Some of these pictures and descriptions may give away plot details that you might not want to know before watching the film.
Somewhere in Asia in 1945 six American Air Force G.I.s pay a snake charmer to take them to a secret meeting of Lamians, who believe that men and women can turn into snakes and back again, featuring a performance by a snake woman that no outsiders have ever seen. He warns them that if they are discovered to be outsiders, they will all be cursed and killed one by one. One of them takes a flash photo and ruins it for everybody. Then he tries to take the snake in its basket. He's the first to get bitten and die.
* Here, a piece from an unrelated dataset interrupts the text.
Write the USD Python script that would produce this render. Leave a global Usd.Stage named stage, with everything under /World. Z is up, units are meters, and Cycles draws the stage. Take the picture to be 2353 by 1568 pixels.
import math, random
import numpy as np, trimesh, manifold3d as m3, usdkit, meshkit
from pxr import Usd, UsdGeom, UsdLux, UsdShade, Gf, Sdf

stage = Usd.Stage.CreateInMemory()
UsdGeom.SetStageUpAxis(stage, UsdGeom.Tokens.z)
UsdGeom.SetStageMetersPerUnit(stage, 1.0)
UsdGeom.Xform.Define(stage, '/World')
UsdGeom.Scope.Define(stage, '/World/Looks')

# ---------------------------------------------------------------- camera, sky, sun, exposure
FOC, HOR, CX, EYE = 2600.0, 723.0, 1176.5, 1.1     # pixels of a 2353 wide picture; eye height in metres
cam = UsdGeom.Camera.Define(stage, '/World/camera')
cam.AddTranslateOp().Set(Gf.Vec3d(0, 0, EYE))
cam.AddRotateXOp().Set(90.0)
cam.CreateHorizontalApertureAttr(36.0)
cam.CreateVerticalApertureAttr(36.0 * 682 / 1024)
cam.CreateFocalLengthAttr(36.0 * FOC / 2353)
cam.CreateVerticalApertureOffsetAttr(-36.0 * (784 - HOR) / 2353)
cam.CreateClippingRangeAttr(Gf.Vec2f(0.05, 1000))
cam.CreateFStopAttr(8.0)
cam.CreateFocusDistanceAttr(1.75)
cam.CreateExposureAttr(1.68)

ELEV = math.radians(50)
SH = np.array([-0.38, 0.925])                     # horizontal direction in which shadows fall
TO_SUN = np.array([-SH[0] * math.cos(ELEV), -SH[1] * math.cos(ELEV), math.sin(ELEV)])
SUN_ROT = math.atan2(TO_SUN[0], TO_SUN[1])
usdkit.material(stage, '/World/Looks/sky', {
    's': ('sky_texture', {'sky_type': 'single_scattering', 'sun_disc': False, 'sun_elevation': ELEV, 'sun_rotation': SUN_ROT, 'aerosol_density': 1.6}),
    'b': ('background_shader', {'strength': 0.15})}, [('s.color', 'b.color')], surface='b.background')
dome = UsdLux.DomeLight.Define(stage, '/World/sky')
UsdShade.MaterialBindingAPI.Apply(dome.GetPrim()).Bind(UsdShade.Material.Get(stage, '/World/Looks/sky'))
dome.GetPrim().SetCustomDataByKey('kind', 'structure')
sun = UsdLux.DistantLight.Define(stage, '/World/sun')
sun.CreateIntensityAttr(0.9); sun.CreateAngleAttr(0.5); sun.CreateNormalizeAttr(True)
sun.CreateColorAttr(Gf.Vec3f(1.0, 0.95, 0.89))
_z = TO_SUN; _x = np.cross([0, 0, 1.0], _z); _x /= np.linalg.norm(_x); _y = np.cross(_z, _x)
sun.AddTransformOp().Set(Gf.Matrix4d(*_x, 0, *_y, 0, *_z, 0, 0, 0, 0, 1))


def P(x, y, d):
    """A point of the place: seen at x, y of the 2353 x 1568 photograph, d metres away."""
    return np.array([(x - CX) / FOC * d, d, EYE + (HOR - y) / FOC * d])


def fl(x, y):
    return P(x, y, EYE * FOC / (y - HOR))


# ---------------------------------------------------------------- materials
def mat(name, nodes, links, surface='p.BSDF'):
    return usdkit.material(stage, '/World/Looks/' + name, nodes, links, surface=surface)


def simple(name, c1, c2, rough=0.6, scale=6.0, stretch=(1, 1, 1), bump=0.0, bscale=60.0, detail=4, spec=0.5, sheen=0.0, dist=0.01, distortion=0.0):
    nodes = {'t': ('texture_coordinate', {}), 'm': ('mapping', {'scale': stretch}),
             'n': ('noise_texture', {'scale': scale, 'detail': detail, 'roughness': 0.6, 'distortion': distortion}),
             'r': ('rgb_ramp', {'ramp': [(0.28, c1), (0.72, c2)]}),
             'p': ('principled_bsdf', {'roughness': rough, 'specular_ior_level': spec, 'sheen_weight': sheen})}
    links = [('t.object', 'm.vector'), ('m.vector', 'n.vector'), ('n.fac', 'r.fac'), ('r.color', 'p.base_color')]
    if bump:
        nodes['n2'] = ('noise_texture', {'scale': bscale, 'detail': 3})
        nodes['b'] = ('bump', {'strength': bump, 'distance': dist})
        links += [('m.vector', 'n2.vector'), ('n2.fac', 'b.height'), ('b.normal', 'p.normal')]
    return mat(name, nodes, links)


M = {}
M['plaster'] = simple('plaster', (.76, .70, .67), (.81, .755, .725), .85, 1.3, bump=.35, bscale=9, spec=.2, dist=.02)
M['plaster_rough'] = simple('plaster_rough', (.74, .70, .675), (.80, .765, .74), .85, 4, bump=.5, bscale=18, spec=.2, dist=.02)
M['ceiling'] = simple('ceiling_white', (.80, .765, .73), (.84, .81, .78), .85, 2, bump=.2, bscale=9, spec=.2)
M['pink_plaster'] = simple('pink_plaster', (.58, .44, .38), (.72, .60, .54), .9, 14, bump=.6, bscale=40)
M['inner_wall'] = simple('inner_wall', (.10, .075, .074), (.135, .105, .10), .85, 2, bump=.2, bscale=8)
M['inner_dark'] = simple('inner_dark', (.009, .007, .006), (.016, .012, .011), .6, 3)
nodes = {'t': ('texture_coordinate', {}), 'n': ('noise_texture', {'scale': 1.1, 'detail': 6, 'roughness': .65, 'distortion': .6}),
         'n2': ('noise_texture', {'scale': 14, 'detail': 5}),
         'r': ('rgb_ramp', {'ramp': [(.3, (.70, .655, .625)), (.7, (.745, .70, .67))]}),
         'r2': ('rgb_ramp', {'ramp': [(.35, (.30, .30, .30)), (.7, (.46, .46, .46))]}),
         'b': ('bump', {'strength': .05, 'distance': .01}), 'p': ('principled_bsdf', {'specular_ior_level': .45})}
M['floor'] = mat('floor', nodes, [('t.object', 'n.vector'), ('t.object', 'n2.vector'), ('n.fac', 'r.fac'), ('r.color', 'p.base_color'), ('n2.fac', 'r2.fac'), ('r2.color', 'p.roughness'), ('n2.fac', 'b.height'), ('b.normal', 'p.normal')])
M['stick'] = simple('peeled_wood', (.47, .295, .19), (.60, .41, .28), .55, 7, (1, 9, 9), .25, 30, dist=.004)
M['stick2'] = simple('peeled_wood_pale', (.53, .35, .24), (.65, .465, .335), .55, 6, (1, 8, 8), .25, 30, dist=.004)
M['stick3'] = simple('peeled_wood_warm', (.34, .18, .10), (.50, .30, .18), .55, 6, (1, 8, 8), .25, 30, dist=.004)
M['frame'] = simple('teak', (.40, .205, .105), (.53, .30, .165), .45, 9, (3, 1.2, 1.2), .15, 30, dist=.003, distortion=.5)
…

The rest of them fly to New York City the next day and the cobra goddess follows them to get her revenge. It's a given in movies that a snake woman is always exotic and beautiful, and Faith Domergue does not disappoint in that regard, but it's hard to believe she's also a snake, even if every animal she gets near is afraid of her. We don't get to see her transform into a snake, we only see her shadow change. Then we see her dead snake body change back into a woman using the time-laps dissolve technique popular in the old snake movies. You didn't think she was going to survive did you? They never do.
We see one real cobra with the snake charmer, and a puppet cobra that kills. There's also a short but interesting snake dance where a woman in a skin-tight suit, that's painted to make her look nothing like a snake, crawls out of a basket onto the floor and wraps herself around the shoulders of a man. It's supposed to be a re-inactment of how the cobra goddess saved the Lamians and why they worship her. Sign me up for that cult. We also get to see special effect snake-vision shots from the killer cobra's point of view where its victims are shot through a weird lens. That was high-tech back in '55.